Feeling Good about Doing Bad Radical Bleeding Heart image

The Love of Doing Bad

But there are real values involved as well. They have to do with competitiveness and selfishness. Do-Gooders usually value cooperation; Do-Badders love conflict. Do-Gooders tend to altruism while Do-Badders lean to selfishness. Still, values are not decisive here: there are those in the liberal camp who are intensely competitive and others who are shamelessly selfish. The essential distinction is about world view. We behave differently more because we live in different worlds than because we have different values.

Conflict and Cooperation; Selfishness and Altruism

Conflict. You and I may have the same values, but if we want the same thing, and there is only one of it, we are in conflict. When our circumstances are different, what is good for one may not be good for another, regardless of our values. But direct, head-on conflicts like that tend to be destructive. They lead, not to a zero-sum game, but a less-then-zero-sum game. There may be winners and losers, but even the winners may end up with less than they would through cooperation.

Yet sometimes it is possible to avoid such conflict and still satisfy the potential adversaries. Negotiators do this by attempting to find out what people really desire. It is often the case that a dispute is resolved by finding new ways to satisfy those desires. But that requires someone capable of seeing the dispute in new ways. It means an open mind, and anger tends to close minds. And why should we do that? Merely because that way everyone comes out ahead.

Yet it is not possible to say that competition is always bad. When society is so arranged that firms compete to produce better products and services more efficiently and cheaply, the result is a net gain. That does not mean that competition itself is a good thing, simply because it is usually easier to throw a monkey wrench into your competitor's machinery than it is to build a better machine yourself. As a general rule, it is easier to destroy than to build. So you need rules to discourage or prevent destruction and encourage construction. That is the main reason that laissez-faire does not work.

Selfishness. If we cannot avoid conflict, can we unequivocally condemn selfishness?

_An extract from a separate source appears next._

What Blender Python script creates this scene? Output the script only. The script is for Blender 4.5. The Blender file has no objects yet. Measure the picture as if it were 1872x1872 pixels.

We are all selfish to a degree, but we are not as selfish as the Social Darwinists (including most economists) imagine us to be. It depends on how inclusive our sense of “we” is. People who are totally selfish, who care about absolutely no one but themselves, are rare. Some extend “we” just to family and a few friends. Others expand their circle of community more widely, to nation, or race, or tribe, with some seeing all the human race as family. Some even go beyond the human and recognize kinship with the animals and all living things. World-views again.

But when liberals talk about cooperation and altruism, the Do-badders sneer that we are trying to change human nature, and that we are trying to prevent people from bettering themselves. This is nonsense. What we must insist on is that when people compete, they do so in constructive, not destructive ways, and when they try to better themselves, they do not do so at the expense of others. That way what is good for one is good for all. Nothing could be simpler or more sensible.

Not all conservatives actually love to hurt people. Most do not. But because conservativism tends to demonize the other, it is a perfect haven for those whose souls are steeped in hatred and cruelty. It provides them with a perfect cover: that of moralist. They can satisfy their lust for doing evil with the sword of a crusader against Satan.